Presumptive Speaker John Boehner (R-Ohio) said Wednesday he plans to talk with President Barack Obama about making all the Bush tax cuts permanent during their meeting next week.

Obama will host the newly elected leaders of both parties at the White House on Nov. 18.

House Republicans have pushed for an extension of all the 2001 and 2003 Bush tax cuts.

Earlier this year, Obama had indicated he would support an extension of the middle-class cuts but wanted to let tax cuts expire for individuals in the top income bracket as a way to begin helping the federal government deal with its deficit problem.

The president has since retooled this message and said he would be willing to compromise with Republicans on the tax cut issue.
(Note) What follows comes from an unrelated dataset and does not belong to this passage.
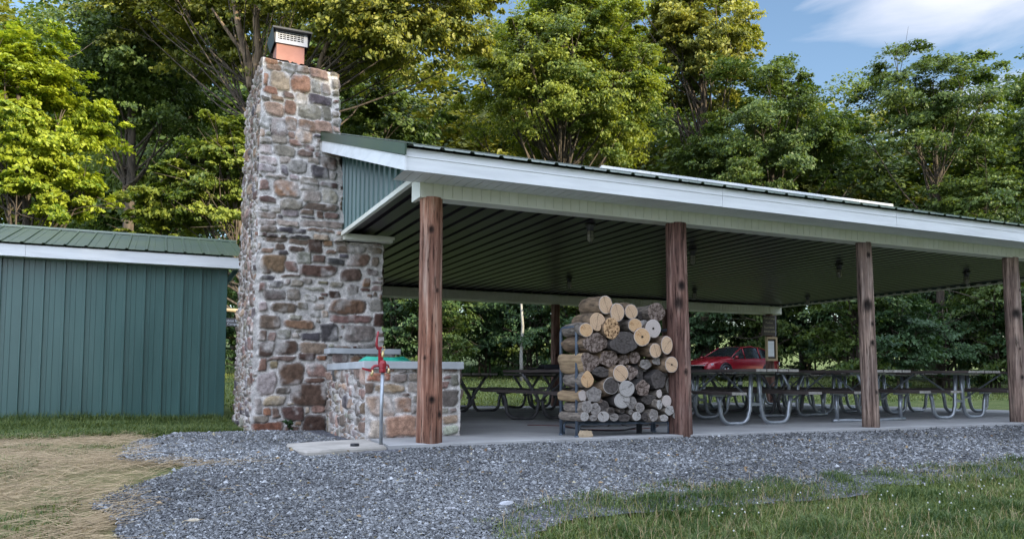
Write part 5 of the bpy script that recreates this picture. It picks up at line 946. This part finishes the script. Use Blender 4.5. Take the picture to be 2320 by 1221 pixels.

“You can’t invest when you don’t know what the rules are, when you don’t know what the tax rates are going to be next year,” Boehner said. “That’s why making these [cuts] permanent would be the most important thing we could do to create jobs in the country.”

He said he would also talk to the president about ways to reduce federal spending.

Asked whether spending cuts would include reducing the number of workers in the federal government, Boehner said he believed strongly in a federal hiring freeze.

“If you look at the ‘Pledge to America,’ we say that there ought to be a freeze on the hiring of new federal employees and we have to freeze pay,” he said. “It’s gotten to a point where the average federal worker makes twice as much as the average private sector worker.”